News

By John Jalsevac

December 3, 2009 (LifeSiteNews.com) – The Senate on Thursday approved the Mikulski amendment by a vote of 61-39.  All Republicans except Senators Vitter, Snowe and Collins voted against the amendment, and all Independents and Democrats except Senators Nelson (NE) and Feingold voted for it.

Pro-life leaders opposed the amendment over concerns that it provides authority that could be used to mandate abortion coverage in private insurance plans. 

Specifically, the amendment states that anything classified as preventive care or screenings for women by the Health Resource and Services Administration (HRSA) would become a mandated covered service.  However, if the HRSA were to recommend abortion as a preventive care, insurance plans would have to cover abortion. 

In a letter to Congress before the vote, the National Right to Life Committee (NRLC) explained its opposition to the Mikulski amendment: “If Congress were to grant any Executive Branch entity sweeping authority to define services that private health plans must cover, merely by declaring a given service to constitute 'preventive care,' then that authority could be employed in the future to require all health plans to cover abortions.”

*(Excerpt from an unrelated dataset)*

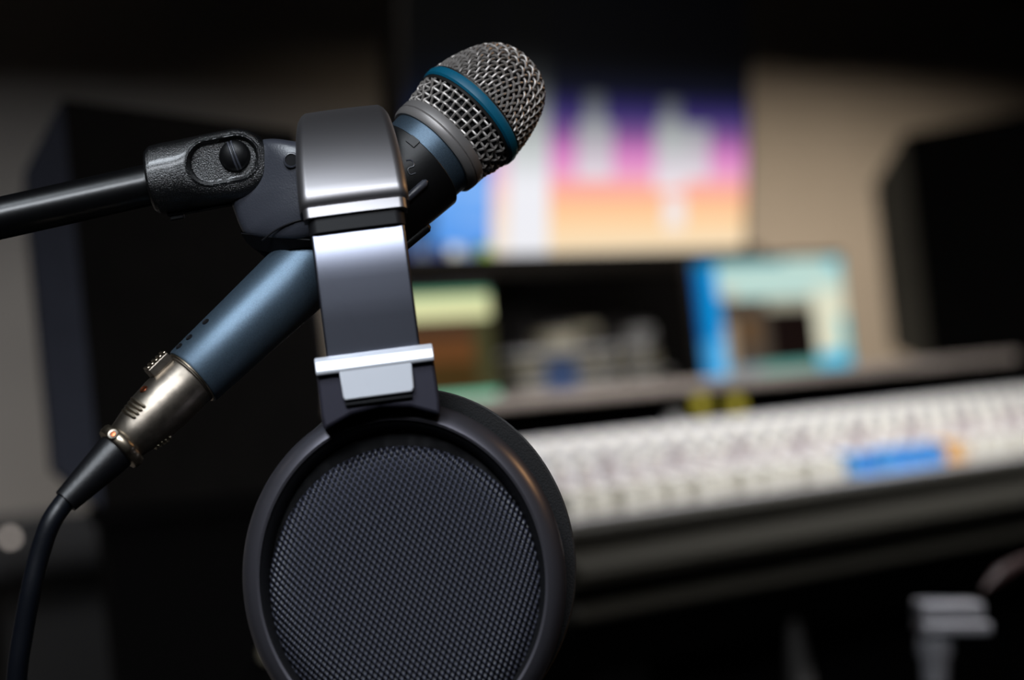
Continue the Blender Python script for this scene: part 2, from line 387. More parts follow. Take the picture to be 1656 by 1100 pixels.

“Our concern on this point is not hypothetical,” urged the NRLC letter. “Prominent pro-abortion advocates are already on record discussing abortion as a category of 'preventive health care.'”

In fact, as NRLC points out in its letter, a similar amendment that was proposed in the Senate Committee on Health, Education, Labor, and Pension was backed by a gamut of pro-abortion groups, including Planned Parenthood and NARAL. “A July 8, 2009 letter from these groups asserted that by allowing the Health Resources and Services Administration to issue binding guidelines on preventive services, the 'unique preventive health needs of women' would be addressed,” said NRLC.
 
Pro-life organizations had proposed that the amendment should be modified to ensure that abortion coverage would not be mandated.

Americans United for Life (AUL) attorney Mary Harned wrote that while her group “strongly supports preventative care for women,” “the Mikulski Amendment should be amended to include language prohibiting abortion from being included in the HRSA guidelines.”

However, no such changes were made before the amendment was passed.